DIRECTIONS ▸
Find the lines holding "parts" and copy them.

EXERCISE INPUTS ▸

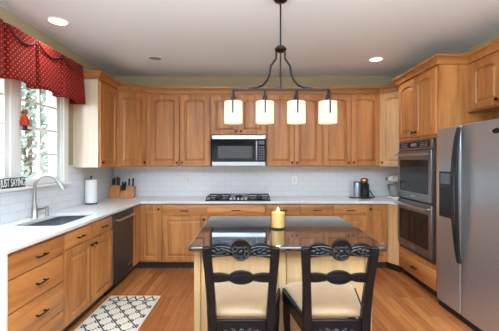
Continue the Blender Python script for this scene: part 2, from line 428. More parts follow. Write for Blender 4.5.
for sy0, sy1 in ((WY0+.014, 2.838), (2.932, WY1-.014)):
    sx0, sx1 = XL-.055, XL-.02
    f = .058
    sb = MB()
    sb.box(sx0, sx1, sy0, sy0+f, WZ0, WZ1-.013).box(sx0, sx1, sy1-f, sy1, WZ0, WZ1-.013)
    sb.box(sx0, sx1, sy0+f, sy1-f, WZ0, WZ0+f*1.2).box(sx0, sx1, sy0+f, sy1-f, WZ1-.013-f, WZ1-.013)
    wchild(sb, 'sash', PAINTW, .003)
    mu = MB(); my = (sy0+sy1)/2
    mu.box(sx0+.005, sx1-.005, my-.010, my+.010, WZ0+f*1.2, WZ1-.013-f)
    for zz in (1.515, 1.765, 2.015): mu.box(sx0+.006, sx1-.006, sy0+f, sy1-f, zz-.010, zz+.010)
    wchild(mu, 'muntin', PAINTW)
    wchild(MB().box(XL-.040, XL-.036, sy0+f-.005, sy1-f+.005, WZ0+f*1.2-.005, WZ1-.013-f+.005), 'pane', PANE)
wchild(MB().box(XL-.02, XL-.008, 2.99, 3.03, 1.50, 1.56).tube([(XL-.005, 3.01, 1.55), (XL+.015, 3.01, 1.53), (XL+.02, 3.01, 1.48)], .006, 6), 'latch', NICKEL)

# outside
struct(MB().box(-40, XL-.3, -15, 40, -.75, -.7).build('lawn', LAWN, smooth=False))
def tree(label, x, y, h, r, mat, conifer, seed):
    rnd = random.Random(seed)
    t = thing('evergreen_tree' if conifer else 'leafy_tree', label, 'tree', (x, y, -.7), 0, 'trees outside the window')
    MB().tube([(0,0,0), (.03,.02,h*.5), (0,0,h*.92)], [r*.09, r*.06, r*.02], 8).build('trunk', BARK, t)
    fm = MB()
    for i in range(2600):
        if conifer:
            q = rnd.random()**0.7; z = h*(0.06+.94*(1-q)); rad = r*q*(.35+.65*rnd.random())
        else:
            q = rnd.random(); z = h*(.25+.75*q); rad = r*math.sqrt(max(.05, 1-(2*q-1)**2))*(.3+.7*rnd.random()**.5)
        a = rnd.random()*2*PI
        c = Vector((rad*math.cos(a), rad*math.sin(a), z))
        s = .05+.09*rnd.random()
        n = Vector((rnd.gauss(0,1), rnd.gauss(0,1), rnd.gauss(0,1))).normalized()
        u = n.orthogonal().normalized()*s; v = n.cross(u)*.6
        fm.bm.faces.new([fm.bm.verts.new(c+d) for d in (-u, v*.8, u, -v*.8)])
    fm.build('foliage', mat, t, smooth=False)
tree('broad grey-green evergreen seen through the far sash of the window', -6.2, 9.0, 6.0, 1.5, LEAF, True, 1)
tree('pale leafy tree seen behind the window mullion and ornament', -8.6, 9.4, 4.2, 1.1, LEAF2, False, 2)
tree('grey-green evergreen filling the near sash of the window', -5.8, 4.9, 5.6, 1.5, LEAF, True, 3)
tree('pale tree farthest away beyond the lawn', -11.0, 13.5, 7.0, 2.2, LEAF2, False, 4)

# ------------------------------------------------------------------ cabinet parts
def panel_loops(w, h, st, arch, N=14):
    def loop(i, y):
        x0, x1, z0, z1 = st+i, w-st-i, st+i, h-st-i
        rise = arch*max(0, (1 - 2*i/(w-2*st)))
        zs = z1-rise; xc = (x0+x1)/2; hw = (x1-x0)/2
        pts = [(x0, z0), (x1, z0)]
        for k in range(N+1):
            u = 1-2*k/N
            pts.append((xc+hw*u, zs+rise*(1-abs(u)**3.0)))
        return [Vector((x, y, z)) for x, z in pts]
    return loop
def front_mesh(w, h, arch=0.0, st=0.058, flat=False):
    m = MB(); bm = m.bm; T = .020
    loop = panel_loops(w, h, st, arch)
    L0 = loop(0, -T)
    def outer(y, e=0.0):
        o = []
        n = len(L0)
        for i, p in enumerate(L0):
            if i == 0: q = (e, e)
            elif i == 1: q = (w-e, e)
            elif i == 2: q = (w-e, h-e)
            elif i == n-1: q = (e, h-e)
            else: q = (p.x, h-e)
            o.append(Vector((q[0], y, q[1])))
        return o
    rings = [outer(0), outer(-T+.005), outer(-T, .005), L0, loop(.002, -T+.003), loop(.005, -T+.016), loop(.014, -T+.016), loop(.038, -T+.002)]
    V = [[bm.verts.new(p) for p in r] for r in rings]
    n = len(L0)
    for a, b in zip(V, V[1:]):
        for i in range(n): bm.faces.new((a[i], a[(i+1) % n], b[(i+1) % n], b[i]))
    bm.faces.new(V[-1]); bm.faces.new(V[0][::-1])
    return m
def drawer_mesh(w, h):
    m = MB(); T = .020; e = .012
    bm = m.bm
    def rect(i, y): return [Vector(p) for p in ((i, y, i), (w-i, y, i), (w-i, y, h-i), (i, y, h-i))]
    V = [[bm.verts.new(p) for p in r] for r in (rect(0, 0), rect(0, -T+.008), rect(.004, -T+.005), rect(.022, -T))]
    for a, b in zip(V, V[1:]):
        for i in range(4): bm.faces.new((a[i], a[(i+1) % 4], b[(i+1) % 4], b[i]))
    bm.faces.new(V[-1]); bm.faces.new(V[0][::-1])
    return m
def add_knob(parent, x, z):
    MB().lathe([(.007, -.019), (.006, -.030), (.013, -.034), (.016, -.041), (.013, -.048), (.004, -.050)], (x, 0, z), 14, 'y').build('knob', BLACKM, parent)
def add_pull(parent, x, z, L=.115):
    m = MB()
    m.tube([(x-L/2, -.046, z), (x-L*.25, -.050, z), (x+L*.25, -.050, z), (x+L/2, -.046, z)], .0055, 8)
    for q in (-1, 1): m.tube([(x+q*L*.36, -.018, z), (x+q*L*.36, -.048, z)], .0055, 8)
    m.build('handle', BLACKM, parent)
def add_door(root, x0, x1, z0, z1, arch=0.0, knob=None, mat=None, loc=None):
    d = front_mesh(x1-x0, z1-z0, arch, st=min(.058, (x1-x0)*.24)).build('door', mat or WOODV, root, loc=(x0, 0, z0), angle=25)
    w, h = x1-x0, z1-z0
    if knob:
        kx = .032 if 'l' in knob else w-.032
        kz = .045 if 'b' in knob else h-.045
        add_knob(d, kx, kz)
    return d
def add_drawer(root, x0, x1, z0, z1, pull=True):
    d = drawer_mesh(x1-x0, z1-z0).build('drawer', WOODH, root, loc=(x0, 0, z0), angle=25)
    if pull: add_pull(d, (x1-x0)/2, (z1-z0)/2)
    return d
def carcass(root, w, depth, z0, z1, top=True, mat=None):
    t = .018; m = MB()
    m.box(0, t, .02, depth, z0, z1).box(w-t, w, .02, depth, z0, z1)
    m.box(t, w-t, .02, depth, z0, z0+t).box(t, w-t, depth-t, depth, z0+t, z1)
    m.box(0, w, 0, .02, z0, z1)
    if top: m.box(t, w-t, .02, depth-t, z1-t, z1)
    return m.build('carcass', mat or WOODV, root, .002, 1)
def toekick(root, w, depth):
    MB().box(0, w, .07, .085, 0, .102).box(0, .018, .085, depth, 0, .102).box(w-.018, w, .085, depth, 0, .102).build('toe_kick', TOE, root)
G = .006   # reveal
def base_cab(label, loc, rot, w, layout, group=None, depth=.588):
    root = thing('base_cabinet', label, 'cabinet', loc, rot, group)
    carcass(root, w, depth, .10, .882, top=False); toekick(root, w, depth)
    if layout == 'drawers':
        for a, b in ((.12, .262), (.274, .49), (.502, .70), (.712, .858)): add_drawer(root, G, w-G, a, b)
    elif layout.startswith('sink'):
        for a, b, k in ((G, w/2-.006, 'rt'), (w/2+.006, w-G, 'lt')):
            add_drawer(root, a, b, .732, .858); add_door(root, a, b, .12, .720, 0, k)
    elif layout.startswith('dd2'):
        add_drawer(root, G, w-G, .732, .858)
        for a, b, k in ((G, w/2-.006, 'rt'), (w/2+.006, w-G, 'lt')): add_door(root, a, b, .12, .720, 0, k)
    elif layout.startswith('dd'):
        add_drawer(root, G, w-G, .732, .858); add_door(root, G, w-G, .12, .720, 0, layout[2:])
    elif layout.startswith('door'):
        add_door(root, G, w-G, .12, .858, 0, layout[4:])
    return root
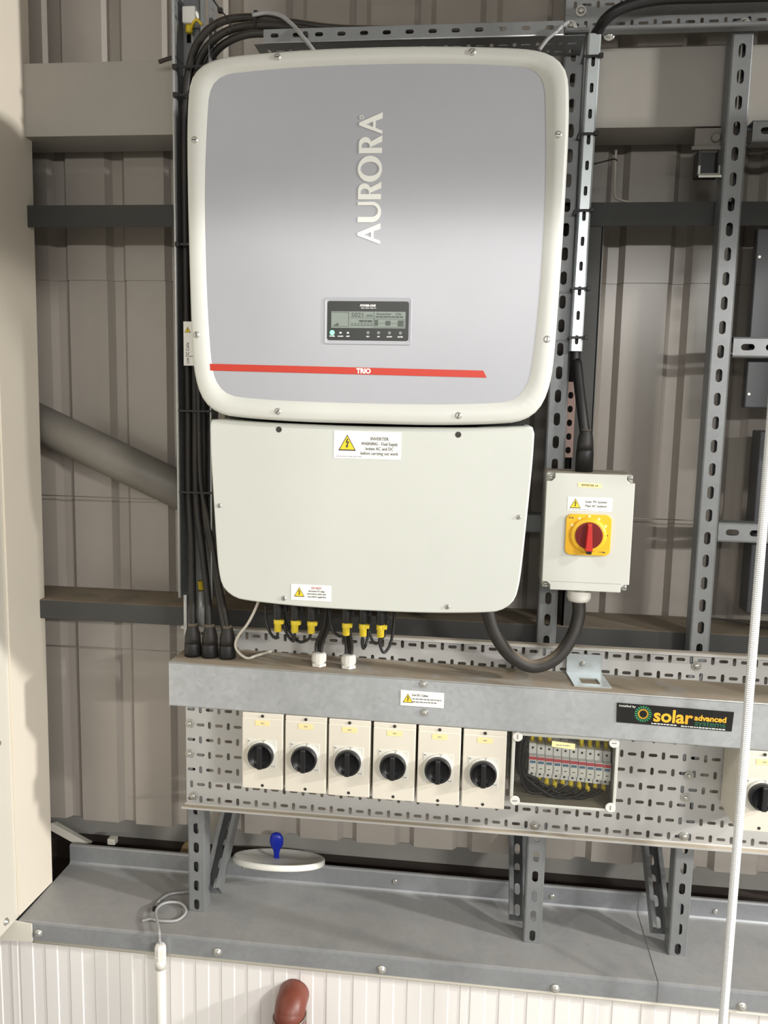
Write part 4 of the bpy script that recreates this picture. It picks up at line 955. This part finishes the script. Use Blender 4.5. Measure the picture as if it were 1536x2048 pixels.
# offcuts in the gap
a0, a1 = A_(100, 1652, .20), A_(172, 1692, .20)
d_ = (a1-a0); mb = MB(); nn = Vector((-d_.z, 0, d_.x)).normalized()*.011
mb.add([a0-nn, a1-nn, a1+nn, a0+nn]+[v+Vector((0, .03, -.012)) for v in (a0-nn, a1-nn, a1+nn, a0+nn)], [(0, 1, 2, 3), (4, 7, 6, 5), (0, 4, 5, 1), (1, 5, 6, 2), (2, 6, 7, 3), (3, 7, 4, 0)])
o = mb.build('metal_offcut', 'bead', None, a1); tag(o, 'pale strip offcut leaning in the gap at far left', 'offcut')
o = MB().prism([(A_(350, 1710, .24).x, A_(350, 1710, .24).z-.02), (A_(380, 1710, .24).x, A_(380, 1710, .24).z-.02), (A_(380, 1688, .24).x, A_(380, 1680, .24).z), (A_(366, 1690, .24).x, A_(366, 1690, .24).z)], .24, .255).build('board_offcut', 'wood', None, A_(365, 1710, .24)); tag(o, 'brown board offcut beside the left strut foot', 'offcut')
p = A_(225, 1680, .21); o = MB().rbox(p.x-.011, p.x+.011, .20, .222, p.z-.010, p.z+.007, .002).lathe([(.004, 0), (.004, .002)], (p.x, .20, p.z), (0, -1, 0), 10).build('clip_block', 'bead', None, p); tag(o, 'small pale clip block in the gap at left', 'clip')
# beam clamp with white cap
p0, p1 = A_(1390, 258, .04), A_(1462, 298, .04)
bc = thing('beam_clamp', 'grey beam clamp with round bolt under the beige beam at right', 'clamp', (p0.x, .04, p1.z))
MB().box(p0.x, p1.x, .036, .042, p1.z, p0.z).box(p0.x-.006, p1.x, .030, .036, p1.z-.003, p1.z+.004).build('clamp_plate', 'tube', bc)
q = A_(1431, 276, .036); MB().lathe([(.0095, 0), (.0095, .006), (.007, .008)], (q.x, .036, q.z), (0, -1, 0), 18).build('bolt', 'tube', bc)
q0, q1 = A_(1398, 300, .03), A_(1440, 350, .03)
MB().box(q0.x, q0.x+.006, .03, .07, q1.z, q0.z).box(q1.x-.006, q1.x, .03, .07, q1.z, q0.z).box(q0.x, q1.x, .066, .07, q1.z, q0.z).build('channel_drop', 'purlin', bc)
MB().box(q0.x+.007, q1.x-.007, .05, .052, q1.z, q0.z).build('opening_shade', 'blackpl', bc)  # black sheet standing in for the shade inside the open channel
MB().add([(q0.x-.004, .0, q1.z-.012), (q1.x-.004, .0, q1.z-.012), (q1.x+.002, .03, q1.z), (q0.x+.002, .03, q1.z), (q0.x-.004, .0, q1.z-.008), (q1.x-.004, .0, q1.z-.008), (q1.x+.002, .03, q1.z+.004), (q0.x+.002, .03, q1.z+.004)], [(0, 3, 2, 1), (4, 5, 6, 7), (0, 1, 5, 4), (1, 2, 6, 5), (2, 3, 7, 6), (3, 0, 4, 7)]).box(q0.x, q0.x+.004, .024, .03, q1.z, q1.z+.018).box(q1.x-.004, q1.x, .024, .03, q1.z, q1.z+.018).build('white_end_cap', 'lidwhite', bc)
# loose tie end and white cable behind the strip
cable('cable_tie_tail', [A_(1188, 328, .0), A_(1212, 322, .0), A_(1229, 318, .01), A_(1234, 322, .012)], .0017, 'black', 'loose black cable tie tail sticking out right of the zinc strip', 'cable tie', n=6, sub=3)
cable('white_cable', [A_(1232, 300, .15), A_(1230, 350, .15), A_(1230, 390, .13), A_(1240, 400, .12), A_(1268, 406, .11)], .0028, 'whitecable', 'thin white cable hanging below the beige beam right of the zinc strip', 'cable')
cable('black_wire', [A_(1416, 1236, .1), A_(1440, 1238, .1), A_(1490, 1248, .09), A_(1560, 1260, .08)], .0016, 'black', 'thin black wire lying on the dusty rail at right', 'wire')
cable('red_wire', [A_(318, 124, .0), A_(335, 118, .0), A_(352, 114, .0)], .0045, 'dark', 'dark cable end poking out left of the upright tray', 'cable')
# white junction box with yellow fitting at top left
p = A_(381, 33, -.02)
jb = thing('junction_box', 'small bright white box behind the top of the left tray', 'junction box', p)
MB().rbox(p.x-.015, p.x+.015, -.032, -.002, p.z-.017, p.z+.017, .003).build('box', 'paper', jb)
MB().lathe([(.006, 0), (.008, .003), (.008, .014), (.004, .016)], (p.x-.004, -.018, p.z-.017), (0, 0, -1), 12).build('yellow_fitting', 'ferrule', jb)
MB().tube([(p.x+.002, -.02, p.z-.024), (p.x+.010, -.030, p.z-.016), (p.x+.020, -.034, p.z-.013), (p.x+.029, -.030, p.z-.022)], .003, 8, 5).build('yellow_lead', 'ferrule', jb)
p = A_(402, 1170, -.01); o = thing('brass_fitting', 'small brass fitting behind the black cables near the tray end', 'fitting', p)
MB().lathe([(.005, -.012), (.007, -.010), (.007, .002), (.0085, .003), (.0085, .009), (.005, .010)], p, (0, 0, 1), 6, False).build('brass_nut', 'ferrule', o)
MB().lathe([(.0085, -.10), (.0085, -.014)], p, (0, 0, 1), 14).build('stub_pipe', 'galv', o)
# dark equipment of the neighbouring unit at the right edge
dk = thing('equipment_housing', 'dark grey metal housing of the next unit at the right edge', 'equipment', (.62, -.05, 1.5))
pa, pb = A_(1512, 500, .052), A_(1500, 816, .052)
MB().rbox(pa.x, .80, .052, .078, pb.z, 2.28, .003).build('back_plate', 'darkplate', dk)
for z in (pb.z+.03, pb.z+.32): MB().lathe([(.003, 0), (.003, .001)], (pa.x+.008, .0515, z), (0, -1, 0), 10).build('rivet', 'steelbolt', dk)
MB().rbox(.780, 1.40, -.292, -.19, 1.86, 2.53, .02, 3).build('cover', 'cover', dk); MB().rbox(.80, 1.37, -.19, -.06, 1.88, 2.50, .01).build('heat_sink_body', 'darkplate', dk); MB().rbox(.81, 1.36, -.271, -.06, 1.49, 1.855, .01).build('wiring_box', 'lowbox', dk)  # unseen cover, heat sink and box added to block the right lamp
pc = A_(1518, 880, .052)
MB().rbox(A_(1510, 1000, .052).x, .80, .052, .11, A_(1515, 1228, .052).z, pc.z+.02, .003).build('lower_box', 'darkplate', dk)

SOLUTION FOR THIS PROBLEM ▸
Continue the Blender Python script for this scene: part 2, from line 428. More parts follow. Write for Blender 4.5.
# ------------------------------------------------------------------ cabinet parts